А.Ш. В Четвертой симфонии религиозная мотивировка была, в гимнах еще, пожалуй, нет — было желание имитировать интонационную систему древнерусской церковной музыки, о которой мне рассказывали Юрий Буцко и Владимир Мартынов. В Фортепианном концерте я даже не могу найти этому обоснования. Вообще же, все случайные, даже абсурдные явления, возникающие в процессе сочинения, принимаю. Потому что, если они возникли где-то подсознательно, — значит в них была потребность, значит они нужны, хотя в рациональный расчет и не входят.

Я не хочу вводить религиозные толкования — если я и пользуюсь ими (в Четвертой симфонии, например), то только для того, чтобы понять и услышать самого себя. Я, кстати, не окончательно убежден в буквальной точности того, что я читаю в Библии. Я могу допустить, что библейский текст содержит в себе все толкования — они могут быть правильные или неправильные. Но окончательный смысл мною при жизни понят быть не может. Я как бы чувствую, что есть идеальная мотивировка, но я не могу ее сформулировать.

Поэтому я знаю, что меня совершенно не устраивает чистая форма — я не буду делать чистую форму! Это — как бы не интересующий меня круг.

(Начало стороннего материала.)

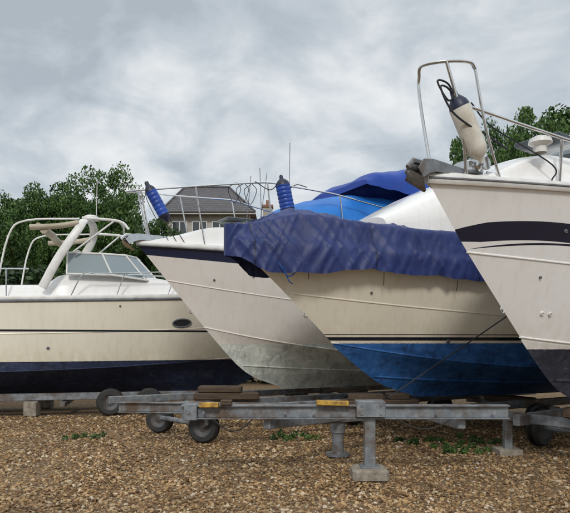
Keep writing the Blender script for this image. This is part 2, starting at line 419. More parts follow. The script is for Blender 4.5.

По поводу формы я бы мог сказать вот что еще. Возьмем, например, древнерусскую церковную музыку, которая нам сейчас представляется чрезвычайно интересной — и голосоведение интересное, многоголосие, метрика интересная, и мелодическое богатство, интонационное богатство — хотя это и пошлое слово в таком контексте. При таком минимуме интонаций — феноменальное. И мы при этом забываем, что когда эта музыка создавалась, каждый интервал, каждый ритм были точно регламентированы. Короче говоря, все было предельно. Мы ощущаем эту невероятную скованность, логичность. Но для нас потеряны рациональные обоснования. И поэтому феноменальная логика воспринимается проявлением великой силы, в то время как она была просто точным, догматическим соблюдением правил.